Ses musiciens le respectent, le public le vénère, Kent Nagano est une star. Son horaire est extrêmement chargé. Chaque minute compte. Maxime Lataille s'occupe de son agenda et de sa correspondance. Il travaille 75 heures par semaine. Le reste du temps, il est sur appel. Il n'hésite pas à comparer «Maestro» - comme tout le monde l'appelle - à Céline Dion.

Nagano est l'antithèse de son prédécesseur, le fougueux Charles Dutoit, qui entretenait une relation orageuse avec ses musiciens.

«M. Nagano est très gentil, très poli, précise Maxime Lataille. Il dit toujours s'il vous plaît et merci.»

Poli et gentil, sauf quand on lui demande son salaire, une question qui le fait sortir de ses gonds.

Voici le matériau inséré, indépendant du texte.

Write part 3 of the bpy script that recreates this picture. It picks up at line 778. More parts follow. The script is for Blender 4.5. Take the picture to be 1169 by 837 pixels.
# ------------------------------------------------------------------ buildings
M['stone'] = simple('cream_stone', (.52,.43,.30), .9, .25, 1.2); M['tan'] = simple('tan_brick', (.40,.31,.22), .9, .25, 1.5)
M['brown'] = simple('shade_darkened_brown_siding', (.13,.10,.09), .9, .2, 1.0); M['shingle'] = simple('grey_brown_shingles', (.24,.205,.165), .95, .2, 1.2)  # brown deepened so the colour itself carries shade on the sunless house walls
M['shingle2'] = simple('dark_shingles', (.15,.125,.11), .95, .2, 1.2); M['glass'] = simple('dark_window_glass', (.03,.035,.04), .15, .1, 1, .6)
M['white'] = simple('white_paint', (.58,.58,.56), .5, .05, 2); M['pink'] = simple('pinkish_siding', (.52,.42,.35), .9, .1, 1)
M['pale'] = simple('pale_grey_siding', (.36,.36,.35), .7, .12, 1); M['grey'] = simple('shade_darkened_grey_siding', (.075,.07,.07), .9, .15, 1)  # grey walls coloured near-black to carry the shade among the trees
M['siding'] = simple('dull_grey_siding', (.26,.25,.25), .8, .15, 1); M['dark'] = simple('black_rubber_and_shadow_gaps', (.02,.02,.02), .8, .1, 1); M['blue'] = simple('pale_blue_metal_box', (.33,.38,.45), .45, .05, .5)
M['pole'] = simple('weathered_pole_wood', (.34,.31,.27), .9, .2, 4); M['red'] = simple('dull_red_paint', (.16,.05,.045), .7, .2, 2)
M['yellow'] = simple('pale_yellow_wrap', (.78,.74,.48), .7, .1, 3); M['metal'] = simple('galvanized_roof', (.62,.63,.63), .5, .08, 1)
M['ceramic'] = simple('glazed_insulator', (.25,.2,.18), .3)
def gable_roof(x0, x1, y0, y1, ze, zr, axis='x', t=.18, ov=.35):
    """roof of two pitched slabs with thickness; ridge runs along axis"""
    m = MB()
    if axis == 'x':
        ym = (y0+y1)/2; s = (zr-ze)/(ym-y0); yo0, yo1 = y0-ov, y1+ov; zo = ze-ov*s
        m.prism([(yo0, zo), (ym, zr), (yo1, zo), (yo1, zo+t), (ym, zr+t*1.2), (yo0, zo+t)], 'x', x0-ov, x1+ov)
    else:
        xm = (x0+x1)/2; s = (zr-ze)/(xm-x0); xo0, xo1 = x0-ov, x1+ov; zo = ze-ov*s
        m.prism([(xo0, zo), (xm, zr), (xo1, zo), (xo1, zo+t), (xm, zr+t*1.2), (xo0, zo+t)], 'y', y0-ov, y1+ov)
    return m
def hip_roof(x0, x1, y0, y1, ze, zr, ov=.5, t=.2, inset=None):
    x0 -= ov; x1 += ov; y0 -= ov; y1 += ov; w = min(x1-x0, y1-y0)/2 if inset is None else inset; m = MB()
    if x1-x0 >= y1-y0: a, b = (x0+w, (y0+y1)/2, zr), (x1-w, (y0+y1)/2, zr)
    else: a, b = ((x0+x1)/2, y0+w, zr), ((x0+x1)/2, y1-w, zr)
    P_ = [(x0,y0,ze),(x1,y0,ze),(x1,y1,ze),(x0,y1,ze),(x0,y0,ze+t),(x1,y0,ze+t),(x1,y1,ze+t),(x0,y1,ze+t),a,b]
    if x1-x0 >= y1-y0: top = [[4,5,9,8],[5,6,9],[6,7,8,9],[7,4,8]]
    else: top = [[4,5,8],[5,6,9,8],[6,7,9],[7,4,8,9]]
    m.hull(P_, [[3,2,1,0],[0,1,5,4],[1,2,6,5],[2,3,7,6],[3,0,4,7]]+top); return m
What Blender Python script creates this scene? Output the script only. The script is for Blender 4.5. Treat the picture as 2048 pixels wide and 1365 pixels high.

L'entrevue a duré 15 minutes. Elle s'est déroulée dans un minuscule local sans fenêtre, une sorte de débarras, au Victoria Hall de Genève, une heure et demie avant le concert.

Pourquoi avez-vous choisi de diriger un orchestre?

La vie n'est pas aussi claire. Je n'ai pas pris la décision de devenir chef d'orchestre et je n'ai jamais fermé la porte à autre chose. J'ai débuté comme assistant d'orchestre à Boston. J'ai fait du piano, de l'alto et de la composition.

Vos compositions ont-elles été jouées?

Oui, mais jamais par un orchestre professionnel.

Écoutez-vous autre chose que de la musique classique?

À la maison, on préfère le silence. On a besoin de silence. On est trois pianistes [sa femme, sa fille de 15 ans et lui]. Chez moi, c'est comme un conservatoire. J'essaie aussi de rester en contact avec mon public, sinon je risque d'être isolé. Le rôle d'un directeur musical est de servir le public, mais, pour le servir, il faut le connaître et savoir ce qu'il écoute.

Est-ce que votre maison principale est à Paris (où étudie sa fille)?

Non, elle est à San Francisco. À Paris, nous avons un pied-à-terre, pas une maison.

À Montréal, vous vivez à l'hôtel St. James (un cinq étoiles situé dans le Vieux-Montréal)?

J'y vivais, mais plus maintenant.

Et dans quel hôtel êtes-vous?

Je préfère ne pas le dire pour préserver mon intimité.

Vous travaillez 14 semaines par année pour l'OSM?

... Oui.

Combien gagne un chef d'orchestre de votre calibre?

(Nagano se rembrunit.)

Je ne le sais pas.

Combien gagnez-vous?

(Nagano se lève, il veut partir. La directrice des relations publiques est dans tous ses états. On se marche sur les pieds dans le débarras.)

Qu'avez-vous accompli de plus important depuis 2006 à Montréal?

(Nagano se rassoit. Il réfléchit, la question lui tient à coeur.)

Le plus important? L'âge moyen des spectateurs qui a baissé. Il se situe autour de 30 ans. Les jeunes viennent si la qualité de l'orchestre est exceptionnelle.

Inviter Fred Pellerin, c'était votre idée?

Oui, une institution doit refléter les racines d'un pays et Fred Pellerin a trouvé une façon de raconter des fables et des contes vieux de plus de 100 ans.

Quel est votre compositeur préféré?

Celui que nous jouons le plus souvent est Jean-Sébastien Bach.

L'entrevue est terminée. Nagano est furieux. Il apostrophe la directrice des relations publiques. «Mais ce n'est pas possible d'avoir des questions comme ça!», lance-t-il en sortant en trombe du débarras.

Le budget annuel de l'OSM est de 28,4 millions; 38% proviennent de subventions gouvernementales

Une journée typique de Nagano

9h15: arrivée au bureau

De 10h à 12h30: répétition avec l'orchestre

Après-midi: réunions (souvent avec l'équipe artistique)

Avant le concert: cocktail avec des donateurs

Soir: concert

Après le concert: Nagano reçoit dans sa loge

De 23h à 1h: souper avec des artistes

Kent Nagano en bref

Kent Nagano est à l'OSM depuis 2006. Son contrat a été renouvelé jusqu'en 2020.

Nombre de semaines de travail par année: 14.

Salaire: tabou. En 2010, La Presse a écrit que Kent Nagano était payé 1 million par année. Le Devoir parlait plutôt de 1,5 million.

Autres activités: Il est le premier chef invité de l'Orchestre symphonique de Göteborg, en Suède. À partir de 2015, il sera aussi directeur musical de l'Opéra de Hambourg.